EXERCISE DESCRIPTION => Give the data a second time, exactly and in full.

Scripts that build scenes
───

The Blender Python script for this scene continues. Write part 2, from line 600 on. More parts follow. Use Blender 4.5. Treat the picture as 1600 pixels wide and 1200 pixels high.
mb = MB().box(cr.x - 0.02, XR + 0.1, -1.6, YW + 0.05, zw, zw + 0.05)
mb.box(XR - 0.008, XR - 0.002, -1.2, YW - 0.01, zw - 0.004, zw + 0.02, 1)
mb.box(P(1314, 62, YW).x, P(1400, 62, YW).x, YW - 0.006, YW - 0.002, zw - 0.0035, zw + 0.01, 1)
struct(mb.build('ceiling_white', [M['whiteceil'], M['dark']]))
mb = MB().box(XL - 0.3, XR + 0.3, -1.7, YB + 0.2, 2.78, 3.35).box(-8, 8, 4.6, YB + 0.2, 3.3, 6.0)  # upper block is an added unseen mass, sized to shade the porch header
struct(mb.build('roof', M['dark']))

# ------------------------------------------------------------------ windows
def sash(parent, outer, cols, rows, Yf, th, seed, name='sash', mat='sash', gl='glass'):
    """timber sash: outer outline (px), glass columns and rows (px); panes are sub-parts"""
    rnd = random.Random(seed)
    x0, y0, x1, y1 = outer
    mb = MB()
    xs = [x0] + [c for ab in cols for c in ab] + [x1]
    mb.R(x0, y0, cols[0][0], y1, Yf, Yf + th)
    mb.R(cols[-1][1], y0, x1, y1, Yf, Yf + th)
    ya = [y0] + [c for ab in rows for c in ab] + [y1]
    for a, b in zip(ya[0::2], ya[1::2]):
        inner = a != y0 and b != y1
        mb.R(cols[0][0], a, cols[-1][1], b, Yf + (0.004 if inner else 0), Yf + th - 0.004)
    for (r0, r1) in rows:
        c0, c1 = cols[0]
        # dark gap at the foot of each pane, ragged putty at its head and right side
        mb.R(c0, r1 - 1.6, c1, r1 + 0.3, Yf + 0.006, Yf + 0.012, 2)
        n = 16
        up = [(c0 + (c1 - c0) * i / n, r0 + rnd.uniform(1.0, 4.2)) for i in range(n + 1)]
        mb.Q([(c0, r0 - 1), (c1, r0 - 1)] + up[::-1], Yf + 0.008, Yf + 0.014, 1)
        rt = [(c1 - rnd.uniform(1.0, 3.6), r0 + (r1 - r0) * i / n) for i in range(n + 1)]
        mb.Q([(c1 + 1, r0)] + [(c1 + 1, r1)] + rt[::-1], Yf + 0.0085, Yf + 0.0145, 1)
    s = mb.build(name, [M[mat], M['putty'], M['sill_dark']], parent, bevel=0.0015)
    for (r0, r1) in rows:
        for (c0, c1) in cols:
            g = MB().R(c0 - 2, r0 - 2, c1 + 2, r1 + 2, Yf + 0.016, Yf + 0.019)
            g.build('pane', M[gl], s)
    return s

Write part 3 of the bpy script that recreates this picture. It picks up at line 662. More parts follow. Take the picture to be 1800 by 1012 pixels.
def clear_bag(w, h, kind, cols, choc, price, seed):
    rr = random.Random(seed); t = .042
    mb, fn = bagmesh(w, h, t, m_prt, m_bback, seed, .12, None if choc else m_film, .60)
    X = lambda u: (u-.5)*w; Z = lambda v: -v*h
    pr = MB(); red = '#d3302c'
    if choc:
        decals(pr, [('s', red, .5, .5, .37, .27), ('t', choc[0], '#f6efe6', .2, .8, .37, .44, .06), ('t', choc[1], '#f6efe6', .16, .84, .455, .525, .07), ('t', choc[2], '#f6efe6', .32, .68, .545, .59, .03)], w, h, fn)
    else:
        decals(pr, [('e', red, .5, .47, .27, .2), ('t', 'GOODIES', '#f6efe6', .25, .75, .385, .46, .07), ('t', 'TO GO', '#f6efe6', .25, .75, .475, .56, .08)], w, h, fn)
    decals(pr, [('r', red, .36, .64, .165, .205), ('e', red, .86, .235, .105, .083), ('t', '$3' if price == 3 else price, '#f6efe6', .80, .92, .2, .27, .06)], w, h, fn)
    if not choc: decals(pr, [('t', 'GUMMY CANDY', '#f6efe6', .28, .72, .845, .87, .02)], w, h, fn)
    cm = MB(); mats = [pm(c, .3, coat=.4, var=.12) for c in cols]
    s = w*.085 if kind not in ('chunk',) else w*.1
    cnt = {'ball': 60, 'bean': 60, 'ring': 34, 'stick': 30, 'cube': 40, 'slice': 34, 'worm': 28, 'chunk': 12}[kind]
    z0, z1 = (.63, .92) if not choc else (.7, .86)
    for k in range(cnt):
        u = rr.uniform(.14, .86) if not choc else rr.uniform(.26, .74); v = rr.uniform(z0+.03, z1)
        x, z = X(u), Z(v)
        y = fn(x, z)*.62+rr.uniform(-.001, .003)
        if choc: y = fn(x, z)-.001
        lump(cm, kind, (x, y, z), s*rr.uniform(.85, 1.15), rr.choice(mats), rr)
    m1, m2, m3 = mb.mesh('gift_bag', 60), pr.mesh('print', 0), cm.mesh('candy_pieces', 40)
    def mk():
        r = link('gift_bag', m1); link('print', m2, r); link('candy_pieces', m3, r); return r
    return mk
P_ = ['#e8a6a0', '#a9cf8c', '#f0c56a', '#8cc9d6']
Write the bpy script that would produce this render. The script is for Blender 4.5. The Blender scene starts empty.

───

SOLUTION BELOW =>
The Blender Python script for this scene continues. Write part 2, from line 600 on. More parts follow. Use Blender 4.5. Treat the picture as 1600 pixels wide and 1200 pixels high.
mb = MB().box(cr.x - 0.02, XR + 0.1, -1.6, YW + 0.05, zw, zw + 0.05)
mb.box(XR - 0.008, XR - 0.002, -1.2, YW - 0.01, zw - 0.004, zw + 0.02, 1)
mb.box(P(1314, 62, YW).x, P(1400, 62, YW).x, YW - 0.006, YW - 0.002, zw - 0.0035, zw + 0.01, 1)
struct(mb.build('ceiling_white', [M['whiteceil'], M['dark']]))
mb = MB().box(XL - 0.3, XR + 0.3, -1.7, YB + 0.2, 2.78, 3.35).box(-8, 8, 4.6, YB + 0.2, 3.3, 6.0)  # upper block is an added unseen mass, sized to shade the porch header
struct(mb.build('roof', M['dark']))

# ------------------------------------------------------------------ windows
def sash(parent, outer, cols, rows, Yf, th, seed, name='sash', mat='sash', gl='glass'):
    """timber sash: outer outline (px), glass columns and rows (px); panes are sub-parts"""
    rnd = random.Random(seed)
    x0, y0, x1, y1 = outer
    mb = MB()
    xs = [x0] + [c for ab in cols for c in ab] + [x1]
    mb.R(x0, y0, cols[0][0], y1, Yf, Yf + th)
    mb.R(cols[-1][1], y0, x1, y1, Yf, Yf + th)
    ya = [y0] + [c for ab in rows for c in ab] + [y1]
    for a, b in zip(ya[0::2], ya[1::2]):
        inner = a != y0 and b != y1
        mb.R(cols[0][0], a, cols[-1][1], b, Yf + (0.004 if inner else 0), Yf + th - 0.004)
    for (r0, r1) in rows:
        c0, c1 = cols[0]
        # dark gap at the foot of each pane, ragged putty at its head and right side
        mb.R(c0, r1 - 1.6, c1, r1 + 0.3, Yf + 0.006, Yf + 0.012, 2)
        n = 16
        up = [(c0 + (c1 - c0) * i / n, r0 + rnd.uniform(1.0, 4.2)) for i in range(n + 1)]
        mb.Q([(c0, r0 - 1), (c1, r0 - 1)] + up[::-1], Yf + 0.008, Yf + 0.014, 1)
        rt = [(c1 - rnd.uniform(1.0, 3.6), r0 + (r1 - r0) * i / n) for i in range(n + 1)]
        mb.Q([(c1 + 1, r0)] + [(c1 + 1, r1)] + rt[::-1], Yf + 0.0085, Yf + 0.0145, 1)
    s = mb.build(name, [M[mat], M['putty'], M['sill_dark']], parent, bevel=0.0015)
    for (r0, r1) in rows:
        for (c0, c1) in cols:
            g = MB().R(c0 - 2, r0 - 2, c1 + 2, r1 + 2, Yf + 0.016, Yf + 0.019)
            g.build('pane', M[gl], s)
    return s

Write part 3 of the bpy script that recreates this picture. It picks up at line 662. More parts follow. Take the picture to be 1800 by 1012 pixels.
def clear_bag(w, h, kind, cols, choc, price, seed):
    rr = random.Random(seed); t = .042
    mb, fn = bagmesh(w, h, t, m_prt, m_bback, seed, .12, None if choc else m_film, .60)
    X = lambda u: (u-.5)*w; Z = lambda v: -v*h
    pr = MB(); red = '#d3302c'
    if choc:
        decals(pr, [('s', red, .5, .5, .37, .27), ('t', choc[0], '#f6efe6', .2, .8, .37, .44, .06), ('t', choc[1], '#f6efe6', .16, .84, .455, .525, .07), ('t', choc[2], '#f6efe6', .32, .68, .545, .59, .03)], w, h, fn)
    else:
        decals(pr, [('e', red, .5, .47, .27, .2), ('t', 'GOODIES', '#f6efe6', .25, .75, .385, .46, .07), ('t', 'TO GO', '#f6efe6', .25, .75, .475, .56, .08)], w, h, fn)
    decals(pr, [('r', red, .36, .64, .165, .205), ('e', red, .86, .235, .105, .083), ('t', '$3' if price == 3 else price, '#f6efe6', .80, .92, .2, .27, .06)], w, h, fn)
    if not choc: decals(pr, [('t', 'GUMMY CANDY', '#f6efe6', .28, .72, .845, .87, .02)], w, h, fn)
    cm = MB(); mats = [pm(c, .3, coat=.4, var=.12) for c in cols]
    s = w*.085 if kind not in ('chunk',) else w*.1
    cnt = {'ball': 60, 'bean': 60, 'ring': 34, 'stick': 30, 'cube': 40, 'slice': 34, 'worm': 28, 'chunk': 12}[kind]
    z0, z1 = (.63, .92) if not choc else (.7, .86)
    for k in range(cnt):
        u = rr.uniform(.14, .86) if not choc else rr.uniform(.26, .74); v = rr.uniform(z0+.03, z1)
        x, z = X(u), Z(v)
        y = fn(x, z)*.62+rr.uniform(-.001, .003)
        if choc: y = fn(x, z)-.001
        lump(cm, kind, (x, y, z), s*rr.uniform(.85, 1.15), rr.choice(mats), rr)
    m1, m2, m3 = mb.mesh('gift_bag', 60), pr.mesh('print', 0), cm.mesh('candy_pieces', 40)
    def mk():
        r = link('gift_bag', m1); link('print', m2, r); link('candy_pieces', m3, r); return r
    return mk
P_ = ['#e8a6a0', '#a9cf8c', '#f0c56a', '#8cc9d6']
Write the bpy script that would produce this render. The script is for Blender 4.5. The Blender scene starts empty.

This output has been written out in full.